米環境団体、捕鯨船妨害 薬品投げ込まれ3人けが

2008年3月3日 夕刊

 水産庁は3日、南極海を航行中の調査捕鯨船団の母船「日新丸」が同日午前7時10分(日本時間)ごろ、米環境保護団体シー・シェパードの抗議船から、薬品の入った瓶や白い粉が入った袋計100個以上を投げ込まれた、と発表した。

 日新丸に乗船していた海上保安庁の保安官2人と、乗組員1人が、飛び散った薬品が目に入り、軽傷を負った。シー・シェパードが今シーズンの調査捕鯨船団を妨害したのは3回目だが、負傷者が出たのは初めて。

 水産庁によると、薬品は異臭を放つ化学物質である「酪酸」とみられる。瓶が甲板に落ちた際に飛び散った。3人は目の痛みを訴えたが、洗浄するなどして症状は治まった。瓶などを投げ込む妨害行為は約1時間にわたり続いたという。

 水産庁は外務省を通じ、シー・シェパードに母港を提供したオーストラリアや、船籍を与えたオランダの両政府に対し、再度抗議する方針。

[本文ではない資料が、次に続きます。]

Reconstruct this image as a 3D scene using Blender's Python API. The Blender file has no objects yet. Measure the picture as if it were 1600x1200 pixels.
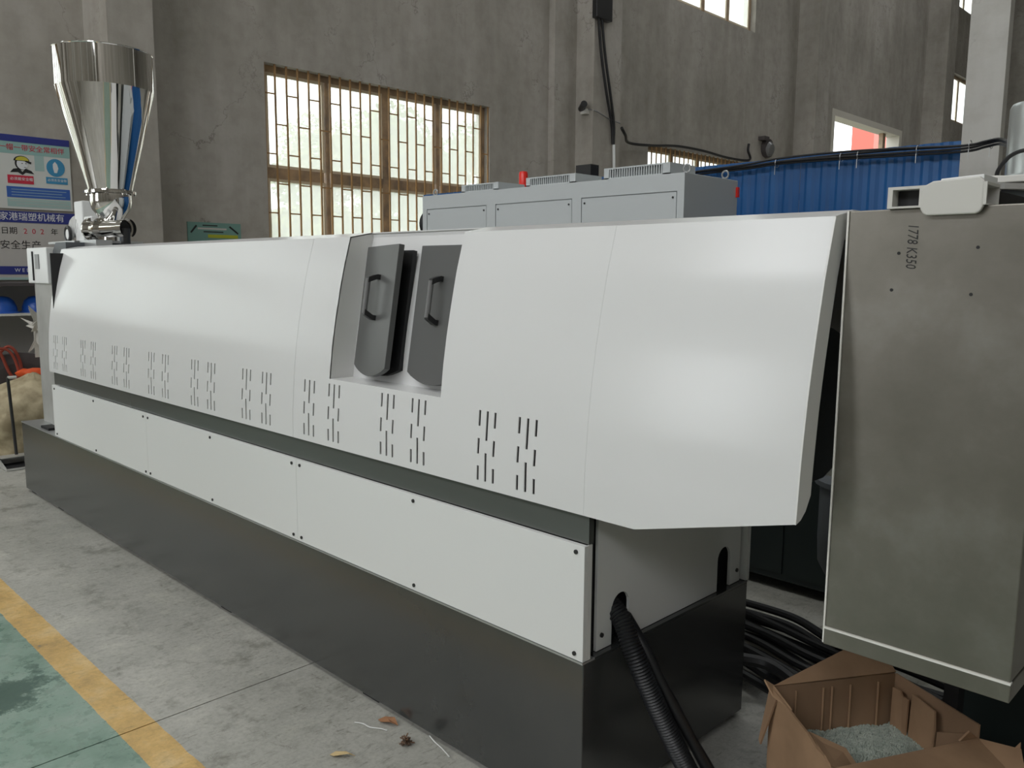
import bpy, bmesh, math, random
from mathutils import Vector, Matrix, noise as mnoise
random.seed(7)
S = bpy.context.scene
COL = S.collection
PI = math.pi

# ------------------------------------------------------------------ camera
cam = bpy.data.cameras.new('camera')
cam.sensor_fit = 'HORIZONTAL'; cam.sensor_width = 36.0
cam.lens = 1301.295 / 1600 * 36.0
cam.clip_start = 0.02; cam.clip_end = 300
co = bpy.data.objects.new('camera', cam); COL.objects.link(co)
yaw, pitch, roll = 0.7797, 0.1335, 0.0068
fw = Vector((-math.sin(yaw)*math.cos(pitch), math.cos(yaw)*math.cos(pitch), -math.sin(pitch)))
rt = Vector((math.cos(yaw), math.sin(yaw), 0)); up = rt.cross(fw)
r2 = math.cos(roll)*rt + math.sin(roll)*up; u2 = -math.sin(roll)*rt + math.cos(roll)*up
m = Matrix((r2, u2, -fw)).transposed().to_4x4(); m.translation = (1.4085, -1.7172, 1.6)
co.matrix_world = m
S.camera = co

# ------------------------------------------------------------------ world, lights, exposure
S.view_settings.view_transform = 'Standard'; S.view_settings.look = 'None'
S.view_settings.gamma = 1.0; S.view_settings.use_curve_mapping = False
S.view_settings.exposure = 0.0
w = bpy.data.worlds.new('overcast_sky'); S.world = w; w.use_nodes = True
bg = w.node_tree.nodes['Background']; bg.inputs[0].default_value = (0.93, 0.97, 1.0, 1); bg.inputs[1].default_value = 3.2

def area(name, loc, rot, sx, sy, power, col=(1, 1, 1)):
    l = bpy.data.lights.new(name, 'AREA'); l.shape = 'RECTANGLE'; l.size = sx; l.size_y = sy
    l.energy = power; l.color = col
    o = bpy.data.objects.new(name, l); o.location = loc; o.rotation_euler = rot; COL.objects.link(o)
    return o
LIGHT_Y = -10.0
WIN_X = [-6.2, -2.4, 1.4, 5.2, 9.0]
for x in WIN_X:                                   # daylight through the windows of the wall behind the photographer
    area('window_daylight', (x, LIGHT_Y-.35, 8.3), (PI/2, 0, 0), 3.0, 3.0, 185, (.97, .98, 1))
area('window_daylight', (WIN_X[0], LIGHT_Y-.35, 2.6), (PI/2, 0, 0), 3.0, 3.2, 90, (.96, .98, 1))
for y, pw in ((-5, 240), (3.5, 85), (12, 90), (21, 120)):      # daylight through the roof lights
    area('skylight_daylight', (-2.5, y, 13.3), (0, 0, 0), 7.0, 1.6, pw, (1, .99, .96))

# ------------------------------------------------------------------ materials
def mat(name, col, rough=.5, metal=0., spec=.5, coat=0.):
    m = bpy.data.materials.new(name); m.use_nodes = True
    b = m.node_tree.nodes['Principled BSDF']
    b.inputs['Base Color'].default_value = (*col, 1); b.inputs['Roughness'].default_value = rough
    b.inputs['Metallic'].default_value = metal; b.inputs['Specular IOR Level'].default_value = spec
    b.inputs['Coat Weight'].default_value = coat
    return m
def nd(m, t, **k):
    n = m.node_tree.nodes.new(t)
    for a, v in k.items(): setattr(n, a, v)
    return n
def lk(m, a, b): m.node_tree.links.new(a, b)
def bsdf(m): return m.node_tree.nodes['Principled BSDF']
def noise_tex(m, scale, detail=4, rough=.55, stretch=None, coord='Object'):
    tc = nd(m, 'ShaderNodeTexCoord'); mp = nd(m, 'ShaderNodeMapping')
    if stretch: mp.inputs['Scale'].default_value = stretch
    lk(m, tc.outputs[coord], mp.inputs[0])
    n = nd(m, 'ShaderNodeTexNoise'); n.inputs['Scale'].default_value = scale
    n.inputs['Detail'].default_value = detail; n.inputs['Roughness'].default_value = rough
    lk(m, mp.outputs[0], n.inputs['Vector'])
    return n
def ramp(m, src, stops):
    r = nd(m, 'ShaderNodeValToRGB'); e = r.color_ramp.elements
    while len(e) < len(stops): e.new(.5)
    for i, (p, c) in enumerate(stops):
        e[i].position = p; e[i].color = (*c, 1) if len(c) == 3 else c
    lk(m, src, r.inputs[0]); return r
def mottle(m, c1, c2, scale, lo=.35, hi=.65, stretch=None, rough=None, bump=0, detail=4):
    n = noise_tex(m, scale, detail, stretch=stretch)
    r = ramp(m, n.outputs['Fac'], [(lo, c1), (hi, c2)]); lk(m, r.outputs[0], bsdf(m).inputs['Base Color'])
    if rough:
        mr = nd(m, 'ShaderNodeMapRange'); mr.inputs['To Min'].default_value = rough[0]; mr.inputs['To Max'].default_value = rough[1]
        mr.inputs['From Min'].default_value = .3; mr.inputs['From Max'].default_value = .7
        lk(m, n.outputs['Fac'], mr.inputs['Value']); lk(m, mr.outputs[0], bsdf(m).inputs['Roughness'])
    if bump:
        add_bump(m, n.outputs['Fac'], bump)
    return m
def add_bump(m, src, strength, dist=.01):
    b = nd(m, 'ShaderNodeBump'); b.inputs['Strength'].default_value = strength; b.inputs['Distance'].default_value = dist
    lk(m, src, b.inputs['Height']); lk(m, b.outputs[0], bsdf(m).inputs['Normal'])
def mixrgb(m, fac, a, b, blend='MIX'):
    x = nd(m, 'ShaderNodeMix'); x.data_type = 'RGBA'; x.blend_type = blend
    for s, i in ((fac, 0), (a, 6), (b, 7)):
        if isinstance(s, (int, float)): x.inputs[i].default_value = s
        elif isinstance(s, tuple): x.inputs[i].default_value = (*s, 1)
        else: lk(m, s, x.inputs[i])
    return x.outputs[2]
def math_n(m, op, a, b=None):
    x = nd(m, 'ShaderNodeMath', operation=op)
    for i, s in enumerate((a, b)):
        if s is None: continue
        if isinstance(s, (int, float)): x.inputs[i].default_value = s
        else: lk(m, s, x.inputs[i])
    return x.outputs[0]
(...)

 町村信孝官房長官はこの日の記者会見で「公海上で合法的に活動しているわが国船舶の乗組員に不当な危害を与えるもので、誠に許し難い行為だ。シー・シェパードの妨害行為を政府は強く非難する」と述べた。調査捕鯨船団は昨年11月に日本を出港した。帰港は今年4月ごろの予定。

 また外務省は同日、東京都内でアフリカやアジアなど11カ国の政府関係者を招き、捕鯨継続を訴えるセミナーを開催。この中で小野寺五典外務副大臣はシー・シェパードの抗議について「このような暴力的な妨害は決して許されるべきではない」と語った。